Sunday, February 18, 2024

Location, location, location!

Should you live in the city centre or move to the 'burbs? Both choices have their pros and cons

 

When I moved to Delhi from Calcutta a couple of decades ago, the most stressful thing I had to do was house-hunt. Landlords tended to regard single women with suspicion and journalists even more so. And it didn’t help that my rent allowance wasn’t exactly going to land me a three-bedroom flat. 

 

Unless, of course, I chose to move to Gurgaon. Here my budget would get me a beautiful flat in a condominium which had a gym, a swimming pool, tennis courts, and even a hair salon. I made the trek dutifully and was duly impressed by the apartment. But as I drove back to my office in Delhi, I knew that wild horses couldn’t drag me back to live in Gurgaon, no matter how great the facilities. I had to live in Delhi, a 20-minute ride away from all my usual haunts, even if all I could afford was a barsati flat, in which I froze to death every winter and baked to a crisp every summer.

 

So, that’s what I did. And despite all the hardships this entailed (climbing up three floors four times a day is no fun!) I have never enjoyed myself more than I did in my ever-so-humble first abode in Delhi. I have fond memories of freezing nights spent huddled around a sigri with my friends, while some kebabs sizzled away on the grill; of hosting wine and biryani evenings in my tiny drawing-cum-dining room, with the overflow of guests making themselves comfortable on my bed; of family lunches during which my minuscule kitchen would be jammed full of people trying to get their hands on the next paratha off the tawa. 

 

It was that small space that gave me the greatest joy in my life. And I knew that I wouldn’t have been half as happy in a sprawling apartment if my friends and family (not to mention, Lodi Gardens) was at least an hour’s drive away.

 

I guess it all comes down to priorities. There are some people who prioritize space over everything else and are willing to make sacrifices – like an endless commute five or six days a week – to ensure that they can enjoy it.

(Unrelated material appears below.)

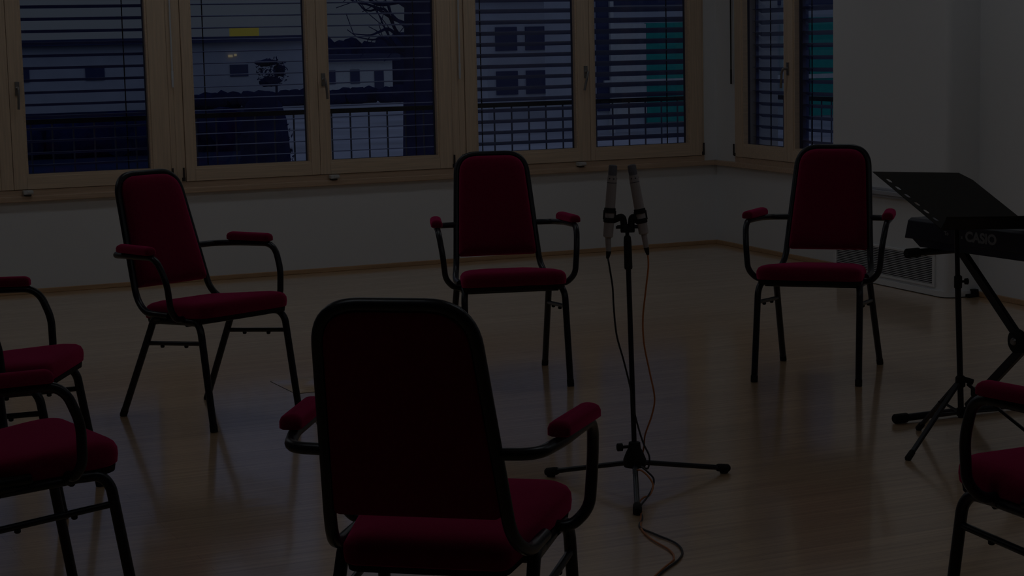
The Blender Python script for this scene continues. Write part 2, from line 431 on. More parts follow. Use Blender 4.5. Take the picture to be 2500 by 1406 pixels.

And then, there are those like me who are willing – even happy! – to live in cramped accommodation just so that they can feel like they are close to the action – and their workplace. 

 

The world is divided between Townies and Burbies; and neither group can understand how the other lives with the choice they have made. Townies marvel at the endless hours Burbies spend stuck in traffic. Burbies don’t get how Townies cope with being restricted to just one bathroom. And so on.

 

But I guess at the end of the day, the joke’s on Townies like myself. Because, two decades on, in Delhi at least, the city has expanded so much that living in suburbia feels like being in the centre of town. So now friends of mine who bit the bullet and bought spacious homes in Gurgaon find themselves surrounded by the best that city life has to offer: trendy restaurants, luxury hotels, top-end malls, cultural hubs that host the best plays and musical performances, and swish clubs that offer everything from golf to tennis to gourmet meals.

 

In retrospect, was that barsati a mistake, after all?